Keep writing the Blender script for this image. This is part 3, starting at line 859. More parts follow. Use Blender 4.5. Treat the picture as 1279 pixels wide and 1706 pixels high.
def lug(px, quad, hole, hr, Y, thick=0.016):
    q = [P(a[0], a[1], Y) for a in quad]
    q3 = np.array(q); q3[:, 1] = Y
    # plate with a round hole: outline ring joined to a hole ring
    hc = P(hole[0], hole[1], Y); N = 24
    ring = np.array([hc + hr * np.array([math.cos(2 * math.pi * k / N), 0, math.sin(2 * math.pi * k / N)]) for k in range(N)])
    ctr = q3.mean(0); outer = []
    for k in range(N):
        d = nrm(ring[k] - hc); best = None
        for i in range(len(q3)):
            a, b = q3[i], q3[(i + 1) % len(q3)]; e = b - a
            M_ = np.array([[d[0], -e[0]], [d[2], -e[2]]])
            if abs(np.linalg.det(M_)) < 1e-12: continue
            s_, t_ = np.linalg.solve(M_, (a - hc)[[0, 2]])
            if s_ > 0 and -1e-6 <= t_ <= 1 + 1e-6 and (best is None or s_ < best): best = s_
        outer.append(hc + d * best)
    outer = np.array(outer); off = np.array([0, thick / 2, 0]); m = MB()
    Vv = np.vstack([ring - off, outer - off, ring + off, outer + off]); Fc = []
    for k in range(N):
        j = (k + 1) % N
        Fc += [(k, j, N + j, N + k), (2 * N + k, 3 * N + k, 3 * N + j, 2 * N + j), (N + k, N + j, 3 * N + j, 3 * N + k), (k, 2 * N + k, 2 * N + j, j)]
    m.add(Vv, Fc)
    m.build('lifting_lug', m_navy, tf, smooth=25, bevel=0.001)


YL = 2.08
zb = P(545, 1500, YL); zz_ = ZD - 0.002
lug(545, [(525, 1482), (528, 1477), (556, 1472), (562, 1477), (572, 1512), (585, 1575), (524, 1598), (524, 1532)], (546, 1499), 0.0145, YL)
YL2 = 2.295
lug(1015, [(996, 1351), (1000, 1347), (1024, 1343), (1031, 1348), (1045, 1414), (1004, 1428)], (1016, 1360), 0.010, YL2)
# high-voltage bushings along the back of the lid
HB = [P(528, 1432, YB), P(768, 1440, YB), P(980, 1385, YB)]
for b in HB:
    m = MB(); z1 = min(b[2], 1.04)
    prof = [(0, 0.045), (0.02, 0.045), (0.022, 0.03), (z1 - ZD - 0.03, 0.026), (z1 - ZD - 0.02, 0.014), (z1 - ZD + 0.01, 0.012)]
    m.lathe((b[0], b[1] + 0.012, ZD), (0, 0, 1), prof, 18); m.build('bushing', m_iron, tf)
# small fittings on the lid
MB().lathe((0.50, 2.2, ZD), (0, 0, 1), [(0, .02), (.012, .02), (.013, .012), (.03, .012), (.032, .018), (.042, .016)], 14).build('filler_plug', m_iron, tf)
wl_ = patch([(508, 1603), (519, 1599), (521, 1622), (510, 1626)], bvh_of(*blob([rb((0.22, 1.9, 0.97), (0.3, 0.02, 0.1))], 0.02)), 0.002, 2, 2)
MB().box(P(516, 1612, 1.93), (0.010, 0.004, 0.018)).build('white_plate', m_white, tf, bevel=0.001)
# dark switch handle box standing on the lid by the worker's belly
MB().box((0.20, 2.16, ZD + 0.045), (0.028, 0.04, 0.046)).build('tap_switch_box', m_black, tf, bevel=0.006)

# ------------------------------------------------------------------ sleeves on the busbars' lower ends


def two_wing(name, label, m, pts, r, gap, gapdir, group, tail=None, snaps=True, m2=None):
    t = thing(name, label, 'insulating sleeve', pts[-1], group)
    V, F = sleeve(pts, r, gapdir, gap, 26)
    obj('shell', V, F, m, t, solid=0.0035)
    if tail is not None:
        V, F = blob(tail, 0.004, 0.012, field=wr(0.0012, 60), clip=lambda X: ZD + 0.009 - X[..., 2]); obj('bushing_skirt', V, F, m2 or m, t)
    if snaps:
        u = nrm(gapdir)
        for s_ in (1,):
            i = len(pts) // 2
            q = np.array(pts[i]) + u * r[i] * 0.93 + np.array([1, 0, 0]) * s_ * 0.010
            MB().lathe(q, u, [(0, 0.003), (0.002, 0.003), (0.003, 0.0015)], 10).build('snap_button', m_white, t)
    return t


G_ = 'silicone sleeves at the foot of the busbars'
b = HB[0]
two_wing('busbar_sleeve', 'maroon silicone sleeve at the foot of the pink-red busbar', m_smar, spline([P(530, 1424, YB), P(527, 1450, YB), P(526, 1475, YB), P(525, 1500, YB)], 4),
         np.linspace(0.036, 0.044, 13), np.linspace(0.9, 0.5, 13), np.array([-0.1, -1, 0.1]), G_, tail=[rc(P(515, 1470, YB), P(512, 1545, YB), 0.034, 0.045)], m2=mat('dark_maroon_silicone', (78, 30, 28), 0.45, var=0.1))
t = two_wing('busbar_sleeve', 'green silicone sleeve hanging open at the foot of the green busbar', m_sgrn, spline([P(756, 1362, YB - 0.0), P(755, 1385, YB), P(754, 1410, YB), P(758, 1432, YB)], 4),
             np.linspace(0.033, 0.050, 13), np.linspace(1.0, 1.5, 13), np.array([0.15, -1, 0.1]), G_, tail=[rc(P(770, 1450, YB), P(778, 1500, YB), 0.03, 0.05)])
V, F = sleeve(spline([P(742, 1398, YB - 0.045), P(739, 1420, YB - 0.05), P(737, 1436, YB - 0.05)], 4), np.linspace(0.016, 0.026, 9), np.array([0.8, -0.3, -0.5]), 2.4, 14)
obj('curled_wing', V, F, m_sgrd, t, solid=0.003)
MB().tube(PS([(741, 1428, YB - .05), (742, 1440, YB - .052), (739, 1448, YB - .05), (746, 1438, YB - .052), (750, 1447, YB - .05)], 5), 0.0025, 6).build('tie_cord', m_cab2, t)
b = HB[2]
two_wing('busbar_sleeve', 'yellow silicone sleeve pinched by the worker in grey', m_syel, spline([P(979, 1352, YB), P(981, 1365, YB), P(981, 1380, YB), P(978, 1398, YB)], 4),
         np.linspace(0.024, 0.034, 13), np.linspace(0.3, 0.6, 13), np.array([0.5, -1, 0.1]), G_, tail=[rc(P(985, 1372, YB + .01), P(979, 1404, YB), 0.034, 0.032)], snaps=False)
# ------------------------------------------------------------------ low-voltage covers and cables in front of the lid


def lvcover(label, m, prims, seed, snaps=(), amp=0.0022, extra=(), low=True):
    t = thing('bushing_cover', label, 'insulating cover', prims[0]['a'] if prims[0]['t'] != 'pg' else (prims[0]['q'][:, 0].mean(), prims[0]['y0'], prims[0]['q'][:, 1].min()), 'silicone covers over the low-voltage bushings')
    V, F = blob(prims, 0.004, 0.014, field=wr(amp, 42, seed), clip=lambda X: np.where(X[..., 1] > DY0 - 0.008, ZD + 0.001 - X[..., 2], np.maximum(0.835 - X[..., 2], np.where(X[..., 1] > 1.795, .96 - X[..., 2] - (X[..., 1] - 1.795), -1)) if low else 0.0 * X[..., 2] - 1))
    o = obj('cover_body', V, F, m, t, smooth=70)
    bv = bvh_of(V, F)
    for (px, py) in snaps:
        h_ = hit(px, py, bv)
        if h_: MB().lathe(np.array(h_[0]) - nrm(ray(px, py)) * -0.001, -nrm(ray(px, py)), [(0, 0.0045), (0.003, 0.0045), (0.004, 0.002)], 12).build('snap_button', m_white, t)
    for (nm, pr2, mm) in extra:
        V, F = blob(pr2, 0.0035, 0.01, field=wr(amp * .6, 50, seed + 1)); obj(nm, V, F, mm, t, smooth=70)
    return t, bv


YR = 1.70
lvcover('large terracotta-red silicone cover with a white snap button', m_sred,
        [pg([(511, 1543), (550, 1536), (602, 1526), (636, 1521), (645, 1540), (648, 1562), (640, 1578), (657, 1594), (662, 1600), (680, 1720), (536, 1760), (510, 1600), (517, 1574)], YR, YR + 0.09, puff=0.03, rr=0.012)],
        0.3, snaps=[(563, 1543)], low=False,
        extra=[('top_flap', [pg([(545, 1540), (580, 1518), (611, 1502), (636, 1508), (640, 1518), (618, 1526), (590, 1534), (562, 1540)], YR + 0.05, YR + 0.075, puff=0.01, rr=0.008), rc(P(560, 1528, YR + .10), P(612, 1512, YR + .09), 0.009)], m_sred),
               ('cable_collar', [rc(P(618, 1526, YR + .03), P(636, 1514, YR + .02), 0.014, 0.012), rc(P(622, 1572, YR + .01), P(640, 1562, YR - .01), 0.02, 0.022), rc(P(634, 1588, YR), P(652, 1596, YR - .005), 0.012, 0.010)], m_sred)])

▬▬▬

__EXERCISE TASK__:
What are the exact lines from the beginning of the material through the line containing "m.build('lifting_lug', m_navy, tf, smooth=25, bevel=0.001)"? Write out those lines alone.

__SOLVED EXERCISE__:
Keep writing the Blender script for this image. This is part 3, starting at line 859. More parts follow. Use Blender 4.5. Treat the picture as 1279 pixels wide and 1706 pixels high.
def lug(px, quad, hole, hr, Y, thick=0.016):
    q = [P(a[0], a[1], Y) for a in quad]
    q3 = np.array(q); q3[:, 1] = Y
    # plate with a round hole: outline ring joined to a hole ring
    hc = P(hole[0], hole[1], Y); N = 24
    ring = np.array([hc + hr * np.array([math.cos(2 * math.pi * k / N), 0, math.sin(2 * math.pi * k / N)]) for k in range(N)])
    ctr = q3.mean(0); outer = []
    for k in range(N):
        d = nrm(ring[k] - hc); best = None
        for i in range(len(q3)):
            a, b = q3[i], q3[(i + 1) % len(q3)]; e = b - a
            M_ = np.array([[d[0], -e[0]], [d[2], -e[2]]])
            if abs(np.linalg.det(M_)) < 1e-12: continue
            s_, t_ = np.linalg.solve(M_, (a - hc)[[0, 2]])
            if s_ > 0 and -1e-6 <= t_ <= 1 + 1e-6 and (best is None or s_ < best): best = s_
        outer.append(hc + d * best)
    outer = np.array(outer); off = np.array([0, thick / 2, 0]); m = MB()
    Vv = np.vstack([ring - off, outer - off, ring + off, outer + off]); Fc = []
    for k in range(N):
        j = (k + 1) % N
        Fc += [(k, j, N + j, N + k), (2 * N + k, 3 * N + k, 3 * N + j, 2 * N + j), (N + k, N + j, 3 * N + j, 3 * N + k), (k, 2 * N + k, 2 * N + j, j)]
    m.add(Vv, Fc)
    m.build('lifting_lug', m_navy, tf, smooth=25, bevel=0.001)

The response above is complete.